STATED PROBLEM: Leaving the pictures aside, transcribe every line below exactly.

GIVEN MATERIAL:
+ + + +
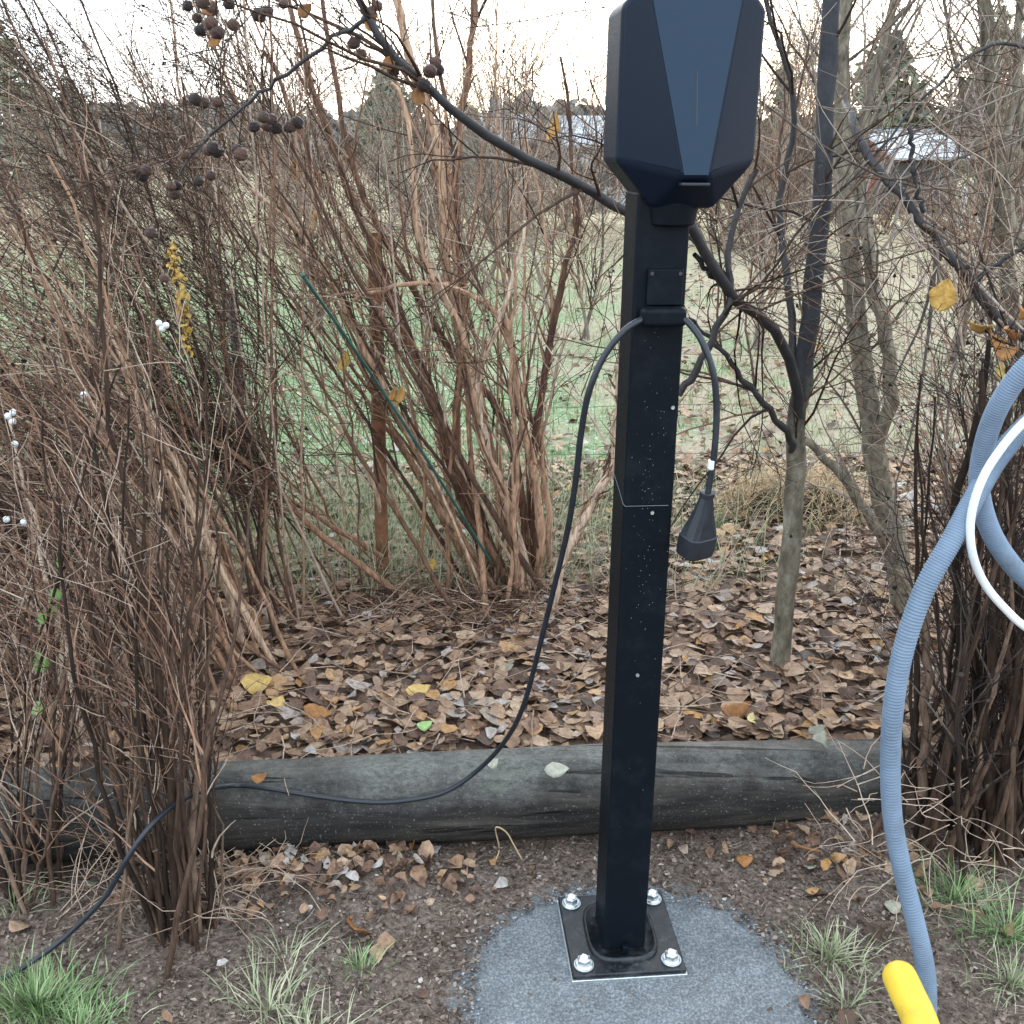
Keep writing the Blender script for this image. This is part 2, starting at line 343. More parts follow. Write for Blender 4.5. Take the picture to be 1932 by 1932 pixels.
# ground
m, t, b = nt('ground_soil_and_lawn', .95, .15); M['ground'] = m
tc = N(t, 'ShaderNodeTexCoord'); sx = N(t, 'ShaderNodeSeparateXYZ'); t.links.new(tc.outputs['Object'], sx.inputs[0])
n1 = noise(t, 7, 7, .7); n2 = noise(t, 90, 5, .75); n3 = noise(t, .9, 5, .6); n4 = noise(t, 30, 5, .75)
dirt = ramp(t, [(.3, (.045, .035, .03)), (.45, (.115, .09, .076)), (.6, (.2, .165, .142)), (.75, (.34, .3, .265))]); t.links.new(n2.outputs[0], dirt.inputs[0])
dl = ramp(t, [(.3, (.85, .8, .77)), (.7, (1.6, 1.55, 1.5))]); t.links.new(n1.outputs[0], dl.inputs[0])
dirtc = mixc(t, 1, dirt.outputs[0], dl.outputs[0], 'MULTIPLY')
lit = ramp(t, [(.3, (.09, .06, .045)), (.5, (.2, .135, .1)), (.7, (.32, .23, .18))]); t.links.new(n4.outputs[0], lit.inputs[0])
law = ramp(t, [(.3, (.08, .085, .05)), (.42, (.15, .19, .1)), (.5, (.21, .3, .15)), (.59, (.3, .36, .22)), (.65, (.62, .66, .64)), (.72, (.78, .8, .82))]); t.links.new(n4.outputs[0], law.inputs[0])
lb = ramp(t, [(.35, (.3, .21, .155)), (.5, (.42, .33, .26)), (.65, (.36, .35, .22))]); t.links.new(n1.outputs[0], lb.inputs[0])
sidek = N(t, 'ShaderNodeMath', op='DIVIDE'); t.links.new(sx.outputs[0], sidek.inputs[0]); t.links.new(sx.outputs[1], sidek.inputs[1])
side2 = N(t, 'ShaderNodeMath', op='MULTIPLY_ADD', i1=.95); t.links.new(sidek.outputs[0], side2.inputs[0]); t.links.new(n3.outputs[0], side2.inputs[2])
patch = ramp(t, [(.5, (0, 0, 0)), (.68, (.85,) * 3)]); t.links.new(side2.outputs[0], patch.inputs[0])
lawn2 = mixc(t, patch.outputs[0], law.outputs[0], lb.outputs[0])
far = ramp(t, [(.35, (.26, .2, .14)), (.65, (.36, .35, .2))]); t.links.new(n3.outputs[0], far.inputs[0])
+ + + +
WORKED SOLUTION:
Keep writing the Blender script for this image. This is part 2, starting at line 343. More parts follow. Write for Blender 4.5. Take the picture to be 1932 by 1932 pixels.
# ground
m, t, b = nt('ground_soil_and_lawn', .95, .15); M['ground'] = m
tc = N(t, 'ShaderNodeTexCoord'); sx = N(t, 'ShaderNodeSeparateXYZ'); t.links.new(tc.outputs['Object'], sx.inputs[0])
n1 = noise(t, 7, 7, .7); n2 = noise(t, 90, 5, .75); n3 = noise(t, .9, 5, .6); n4 = noise(t, 30, 5, .75)
dirt = ramp(t, [(.3, (.045, .035, .03)), (.45, (.115, .09, .076)), (.6, (.2, .165, .142)), (.75, (.34, .3, .265))]); t.links.new(n2.outputs[0], dirt.inputs[0])
dl = ramp(t, [(.3, (.85, .8, .77)), (.7, (1.6, 1.55, 1.5))]); t.links.new(n1.outputs[0], dl.inputs[0])
dirtc = mixc(t, 1, dirt.outputs[0], dl.outputs[0], 'MULTIPLY')
lit = ramp(t, [(.3, (.09, .06, .045)), (.5, (.2, .135, .1)), (.7, (.32, .23, .18))]); t.links.new(n4.outputs[0], lit.inputs[0])
law = ramp(t, [(.3, (.08, .085, .05)), (.42, (.15, .19, .1)), (.5, (.21, .3, .15)), (.59, (.3, .36, .22)), (.65, (.62, .66, .64)), (.72, (.78, .8, .82))]); t.links.new(n4.outputs[0], law.inputs[0])
lb = ramp(t, [(.35, (.3, .21, .155)), (.5, (.42, .33, .26)), (.65, (.36, .35, .22))]); t.links.new(n1.outputs[0], lb.inputs[0])
sidek = N(t, 'ShaderNodeMath', op='DIVIDE'); t.links.new(sx.outputs[0], sidek.inputs[0]); t.links.new(sx.outputs[1], sidek.inputs[1])
side2 = N(t, 'ShaderNodeMath', op='MULTIPLY_ADD', i1=.95); t.links.new(sidek.outputs[0], side2.inputs[0]); t.links.new(n3.outputs[0], side2.inputs[2])
patch = ramp(t, [(.5, (0, 0, 0)), (.68, (.85,) * 3)]); t.links.new(side2.outputs[0], patch.inputs[0])
lawn2 = mixc(t, patch.outputs[0], law.outputs[0], lb.outputs[0])
far = ramp(t, [(.35, (.26, .2, .14)), (.65, (.36, .35, .2))]); t.links.new(n3.outputs[0], far.inputs[0])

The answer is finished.